How that balance should be struck was pre-eminently a matter of judgment for the inspector. I can see no error of law in the way in which he approached that issue.

26.

In summary, Mr Blackburn, I fear, is under the misapprehension that this court is simply a Court of Appeal on the merits from the planning inspector's decision. It is not. This court can consider applications for permission to appeal under section 289 and applications under sections 288, only if there is an identifiable error of law in the inspector's decision. There is no such error here. It follows that the application for permission to appeal under section 289 and the application under section 288 must both be refused.

27.

MR MORSHEAD: My Lord, the question of costs arises. In principle I ask your Lordship to make an order for costs in favour of the first respondents in relation to both applications, it being one of those cases where the Secretary of State were invited to attend for the application at permission stage. I would invite your Lordship to assess the costs summarily.

28.

MR JUSTICE SULLIVAN: I have a schedule. So far as section 289 is concerned, you would be here on the 288 anyway. Did the court order that they both be heard together to save costs? I imagine it did.

29.

MR MORSHEAD: Lightman LJ's order was that the 289 application be adjourned to today and be heard with the 288 application.

30.

MR JUSTICE SULLIVAN: Yes. I was given a summary of costs. Is it £4,810.75?

31.

MR MORSHEAD: Yes, my Lord.

32.

MR JUSTICE SULLIVAN: Has that been given to Mr Blackburn?

33.

MR MORSHEAD: I understand it has been, but I do not know when. It was faxed yesterday and sent by special delivery yesterday evening.

34.

MR JUSTICE SULLIVAN: Mr Blackburn, is there any reason, firstly, why you should not pay the Secretary of State's costs in principle?

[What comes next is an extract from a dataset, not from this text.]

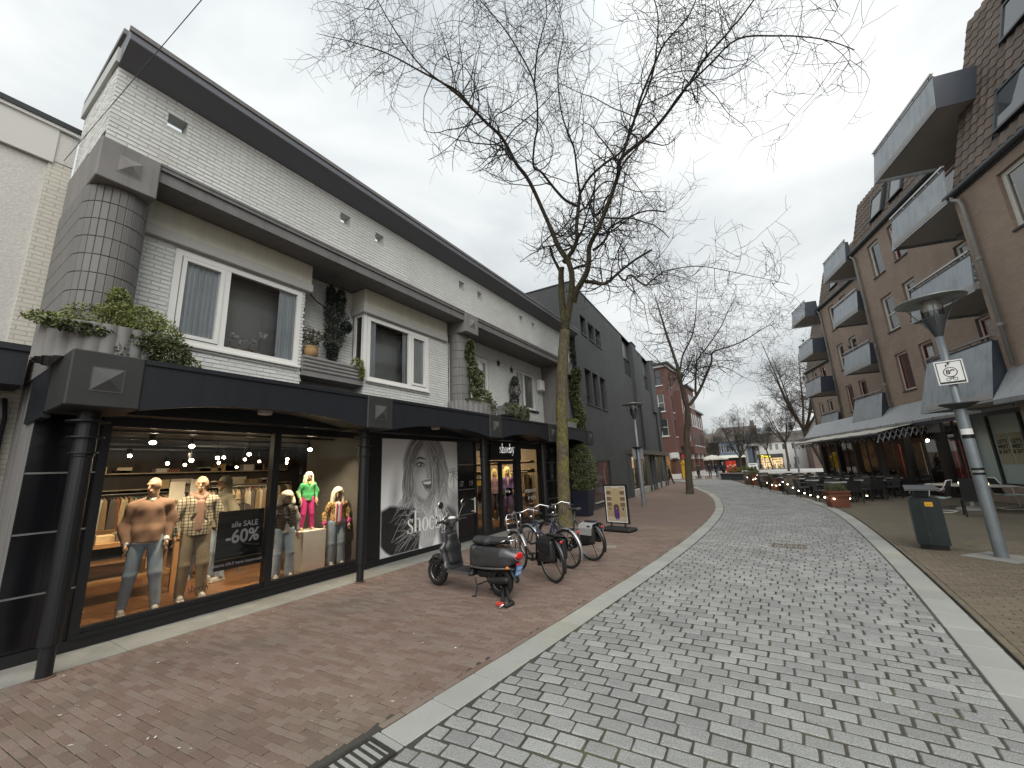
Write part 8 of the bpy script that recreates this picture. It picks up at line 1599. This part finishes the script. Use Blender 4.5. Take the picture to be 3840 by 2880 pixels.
# interior life of the restaurant behind the panes
for k, (t_, o_, c_) in enumerate(((-.3, -1.0, (.3, .02, .03)), (.4, -1.6, (.25, .02, .03)), (-2.4, -1.2, (.4, .25, .02)), (2.6, -1.4, (.35, .3, .22)), (4.6, -1.5, (.45, .1, .08)))): x, y, _ = tp(t_, o_); tag(MB().bx(x - .02, x + .02, y - .35, y + .35, .5, 2.2, .3).build('wall_banner', mat('banner_%d' % k, c_, .7, var=.3, scale=3)), ('red banner inside the restaurant behind the dark posts', 'second red banner further inside the restaurant', 'yellow panel inside the restaurant by the frosted glass', 'beige panel inside the restaurant behind the awning arms', 'dull red panel inside the restaurant at its far end')[k], 'banner')
for t_ in (-2.0, .6, 3.2): x, y, _ = tp(t_, -2.2); o = tag(MB().ell((x, y, 2.3), .07).build('pendant_lamp', m_bulb), 'small warm pendant lamp glowing inside the dark restaurant', 'lamp', 'restaurant pendants'); ld = bpy.data.lights.new('pendant_light', 'POINT'); ld.energy = 7; ld.color = (1, .8, .55); lo = bpy.data.objects.new('pendant_light', ld); col.objects.link(lo); lo.location = (x, y, 2.15)
# ================================================================ PLANTS ON THE FACADE
m_leafy = mat('yellow_green_leaf', (.25, .26, .075), .6, var=.25, scale=7, piece=.35, piece2=(.13, .165, .05)); m_ivy = mat('dark_ivy_leaf', (.06, .085, .032), .55, var=.25, scale=6, piece=.4, piece2=(.12, .135, .05)); m_conifer = mat('dark_conifer', (.018, .028, .02), .8, var=.3, scale=6, piece=.4); m_herb = mat('grey_green_leaf', (.06, .075, .04), .7, var=.3, scale=7, piece=.4, piece2=(.11, .09, .05)); m_purpleleaf = mat('purple_brown_leaf', (.05, .045, .045), .7, var=.3, piece=.3); m_stem = mat('woody_stem', (.07, .05, .035), .9)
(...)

Secondly, do you have anything to say about the precise sum that is claimed?

35.

MR BLACKBURN: Basically if I am charged this amount, it will bankrupt me. It will break my marriage up and ruin me. It is as simple as that. But it has done that anyway by failure to get this appeal, so it does not matter.

36.

MR JUSTICE SULLIVAN: Yes. I have sympathy with you, but I am afraid those are not matters which would justify me not affording costs to the Secretary of State. I have seen correspondence where the Treasury solicitor did try to head off a hearing, but there we are.

37.

The applications are dismissed. The claimant will pay the first defendant's costs. Those costs are to be summarily assessed. Should we knock down some of the costs of the hearing, Mr Morshead? Those instructing you have, understandably, put in an estimate for how long we would take. We were actually slightly less than we expected. I think we could knock off £300, on the basis that we have only been about an hour. I would have thought it may be those instructing you turned up a little earlier. What I intend to do is to round this down to £4,500. I think that fairly reflects the fact that we have not been quite as long as we might have anticipated.

38.

MR MORSHEAD: I am grateful.

39.

MR JUSTICE SULLIVAN: I summarily assess the costs in the sum of £4,500.